A chamada “lei de pureza alemã” definia a composição da cerveja unicamente com água, malte, lúpulo. Aparentemente é uma lei muito antiga que preza pela qualidade da cerveja. Mas na verdade esse é um grande mito cervejeiro, veja os motivos abaixo.
1º) A Alemanha não existia em 1516
A Alemanha é um país criado somente em 1871, quando sob a liderança da Prússia formou-se o Império Alemão. A Baviera, de onde é originária a tal lei, foi um dos estados que se juntou ao Império nesse momento. Eram dezenas de reinos independentes com diferentes línguas, moedas, leis e costumes. Portanto, a lei só valia numa pequena porção do que é hoje a Alemanha.
2º) A Alemanha só adotou a “lei da pureza” em 1906
Somente nesse ano a lei passou a ser válida em toda Alemanha, até então somente a Baviera adotava as normas.
3º) A preocupação não era a qualidade: a cerveja da maioria piorou
A real preocupação da lei não era exatamente a qualidade, na verdade essa era a menor das preocupações. Na época muito trigo e o centeio eram usados na fabricação de cerveja, o que encarecia o pão e estava gerando constantes revoltas populares. Assim, a lei da pureza reservou a cerveja feita exclusivamente de cevada, considerada pior na época, para o povão e a cerveja contendo trigo e centeio, tida como mais refinada, destinou-se somente à nobreza. Ou seja, pelos critérios da época, a cerveja para a maioria da população piorou com essa lei.
4º) A restrição de ervas e condimentos visava o controle social
Outro objetivo da lei era restringir o uso de ervas e condimentos na fabricação de cerveja, muitas delas com efeitos alucinógenos e/ou psicotrópicos. Vivia-se a efervescência religiosa que redundou na Reforma Protestante e tentava-se “moralizar” os costumes proibindo a adição de qualquer substância alteradora da consciência nas cervejas, coisa comum quando se usavam os populares gruits (mix de ervas e temperos) nas receitas. A Bélgica, por exemplo, seguiu fazendo amplo uso desses ingredientes, gerando cervejas bem mais complexas e originais.
5º) A Igreja e o Duque monopolizavam o lúpulo
Autorizando somente o uso do lúpulo o Duque da Baviera beneficiava os mosteiros, que tinham direito exclusivo na produção dessa flor, ou seja, a Igreja passava a ter controle sobre quem fazia cerveja, podendo regular a produção e o consumo. Além disso, alguém adivinha quem detinha o monopólio do beneficiamento de lúpulo da região? O próprio duque! Bem conveniente essa preservação da “qualidade” não é?

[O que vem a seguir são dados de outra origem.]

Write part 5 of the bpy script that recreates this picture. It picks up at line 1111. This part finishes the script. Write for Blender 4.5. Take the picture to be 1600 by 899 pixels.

6º) A Alemanha atual não segue a “lei da pureza” de 1516
Desde 1993 uma Lei Provisória da Cerveja Alemã permite o uso de trigo e de cana-de-açúcar no preparo da bebida, além de incorporar a levedura (ilustre desconhecida e, portanto, ignorada na lei original) como ingrediente e permitir outras formas de maturação. Ou seja, a dita “tradição” já sofreu uma considerável alteração.
Então porque a “lei da pureza” é tão admirada?
Basicamente porque no Brasil e na maior parte do mundo as cervejas estão corrompidas pela adição de milho, arroz e outros cereais com a única intenção de baixar custos e aumentar lucros. A qualidade caiu vertiginosamente e milhões e milhões de pessoas acabam bebendo “gato por lebre”, ingerindo suco de milho (ou arroz na Budweiser…) como se fosse cerveja.
Diante disso a “lei de pureza alemã” que define a composição da cerveja unicamente com água, malte, lúpulo e levedura nos parece um critério de qualidade. Mas ela foi feita em outro tempo e com outras motivações. Não se pode atribuir ao passado intenções e sentimentos que não faziam parte da época e de seus valores. Esse “pecado” os historiadores chamam de anacronismo. No Brasil ele é agravado por uma mentalidade colonizada, o tal “complexo de vira-latas”, que facilmente leva as pessoas a “pagarem pau” pros gringos:
“- Que admirável a preocupação “alemã” com a qualidade! Que povo evoluído!”.
Enfim, temos uma lei que não é alemã, que não é de 1516 e que não estava preocupada com a qualidade. Uma “lei de pureza” que não passa de mito, da mesma forma que a “pureza ariana” defendida na Alemanha nazista, um mito sem base científica alguma.